As dívidas de curto prazo, que pressionam o caixa, representam quanto?
O próprio endividamento bancário tem negociações mais longas, assim como de ações trabalhistas. Ao final do processo, nesses casos, se faz acordo de longo prazo. Temos um passivo de curto prazo, está posto, há uma preocupação com isso. Mas é algo que temos enfrentado e alongado na medida do possível. Também é por isso que precisamos da negociação de atletas, do aumento da receita com quadro social. Isso permite que cheguemos ao credor para fazer renegociação que nos favoreça.
A meta de redução da folha salarial foi atingida e permite absorver novos jogadores?

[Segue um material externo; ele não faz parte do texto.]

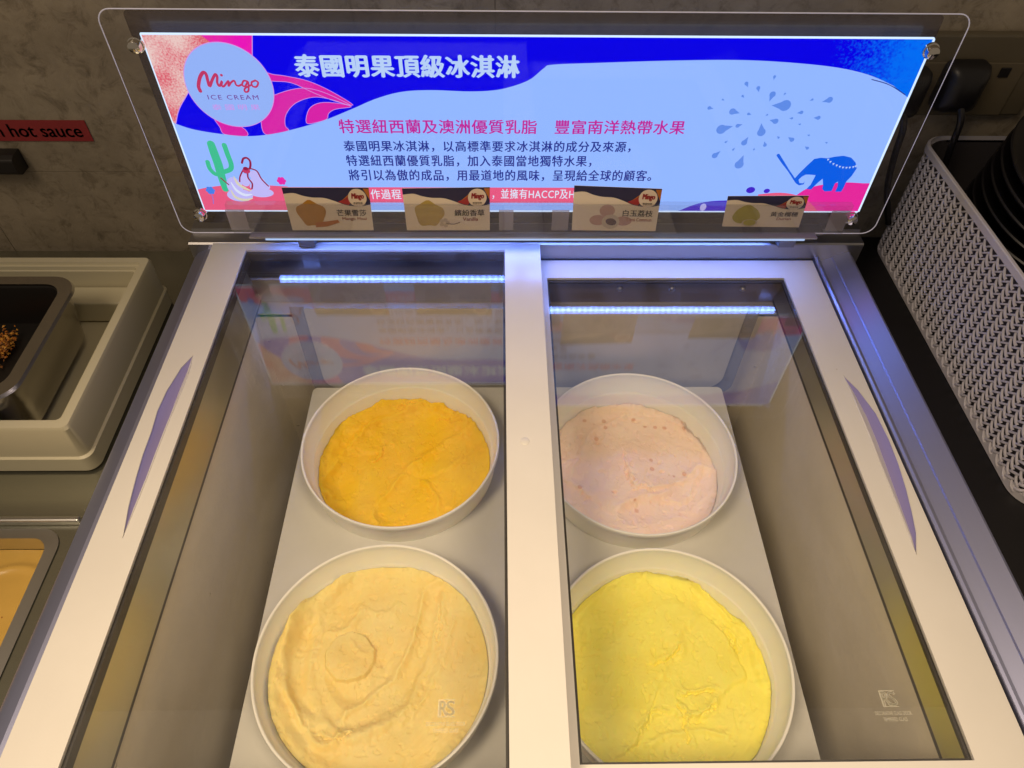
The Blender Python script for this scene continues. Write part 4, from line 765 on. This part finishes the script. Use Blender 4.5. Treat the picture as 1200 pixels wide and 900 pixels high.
# stacks of black bowls in the basket
blk = mat('black_plastic', (.010, .009, .011), .38)
mb = MB(); mb.lathe([(0, .002), (.070, .002), (.078, .006), (.118, .046), (.124, .048), (.1255, .0465), (.125, .0445), (.1205, .0435), (.080, .001), (.072, 0), (0, 0)], 72)
bw0 = mb.build('bowl', blk, smooth=True, ang=40)
ords = ['lowest', 'second lowest', 'third lowest', 'fourth lowest', 'fifth lowest', 'fifth highest', 'fourth highest', 'third highest', 'second highest', 'topmost']
k = 0
for (x, y, n, lean, nm) in ((.692, .708, 10, .10, 'big stack below the wall socket'), (.785, .515, 6, -.9, 'tipped stack nearer the front')):
    for j in range(n):
        o = bw0 if k == 0 else bw0.copy()
        if k: COL.objects.link(o)
        k += 1
        if lean > 0: o.location = (x + j * .0012, y - j * .001, ZD + .020 + j * .0165); o.rotation_euler = (R(3 + j), R(lean * 20 * j / n), 0)
        else: o.location = (x + j * .0105, y, ZD + .070 + j * .004); o.rotation_euler = (R(8), R(62), 0)
        w_ = ords[j] if j < n - 1 else ('topmost' if lean > 0 else 'rightmost')
        if lean < 0: w_ = ['leftmost', 'second', 'third', 'fourth', 'fifth', 'rightmost'][j]
        tag(o, f'{w_} black plastic bowl of the {nm} in the basket', 'bowl', 'black bowls stacked in the basket')
# wall socket and plugs
so = empty('wall_socket', (.545, WY, .16), label='cream double wall socket behind the black bowls', cat='socket')
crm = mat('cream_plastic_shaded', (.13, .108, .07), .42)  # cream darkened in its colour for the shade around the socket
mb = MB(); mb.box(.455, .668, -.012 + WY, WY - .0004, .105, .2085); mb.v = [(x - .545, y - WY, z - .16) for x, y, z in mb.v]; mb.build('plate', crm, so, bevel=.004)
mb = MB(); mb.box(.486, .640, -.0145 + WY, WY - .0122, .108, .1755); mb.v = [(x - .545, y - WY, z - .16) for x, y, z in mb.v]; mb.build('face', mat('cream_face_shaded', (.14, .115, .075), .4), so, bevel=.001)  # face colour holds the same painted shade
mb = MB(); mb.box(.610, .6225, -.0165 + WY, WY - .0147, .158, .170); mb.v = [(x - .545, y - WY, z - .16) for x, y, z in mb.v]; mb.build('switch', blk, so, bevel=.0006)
for x, z, lab in ((.565, .150, 'black mains plug, the right one of the wall socket'), (.497, .142, 'black mains plug, the left one half behind the sign')):
    pg = empty('power_plug', (x, WY - .0148, z), label=lab, cat='plug', group='plugs in the wall socket')
    mb = MB(); lps = [(.026, .030, 0), (.026, .030, -.012), (.022, .026, -.022), (.012, .016, -.030)]; vs = []
    for a, b, y in lps: vs += [(p[0], y, p[1]) for p in rrect(-a, a, -b, b, .009, 5)]
    n = len(vs) // 4; mb.add(vs, [(j * n + i, j * n + (i + 1) % n, (j + 1) * n + (i + 1) % n, (j + 1) * n + i) for j in range(3) for i in range(n)] + [tuple(range(n)), tuple(range(3 * n, 4 * n))])
    mb.build('plug_body', blk, pg, smooth=True, ang=40)
    mb = MB(); mb.tube(catmull([(.002, -.024, -.016), (.006, -.034, -.034), (.010, -.036, -.070), (.022, -.034, -.120), (.050, -.030, -.180)], 8), .0042, 10); mb.build('cord', blk, pg, smooth=True)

Desde que essa gestão assumiu e me fez o convite, trabalhamos com o seguinte norte: um olho no gato e outro no peixe. Ou seja, olhar o financeiro sem perder o protagonismo no futebol. É pelo futebol e por conta dele que conseguiremos melhorar nossa relação com o sócio, teremos mais ativos, mais receita na venda de atletas, novos patrocinadores. Eficiência, é isso que buscamos. É ter folha salarial adequada ao teu fluxo de caixa. Essa remodelação no grupo de 2022 visou justamente a isso.
O Inter já iniciou movimentos para buscar seus 10% nessa compra de Yuri Alberto pelo Corinthians?
Nosso jurídico está cuidando dessa questão, olhando os contratos. Temos 10% do jogador, sem dúvida que trabalhamos com a expectativa de receber. Temos de conhecer os pormenores da transação. O fato é que temos um valor a receber. Não importa se a negociação (entre Zenit e Corinthians) se deu por troca de jogadores ou pagamento em dinheiro. Houve o negócio, e os ativos trocados tem valor. Nós temos direito e devemos receber nossa parte.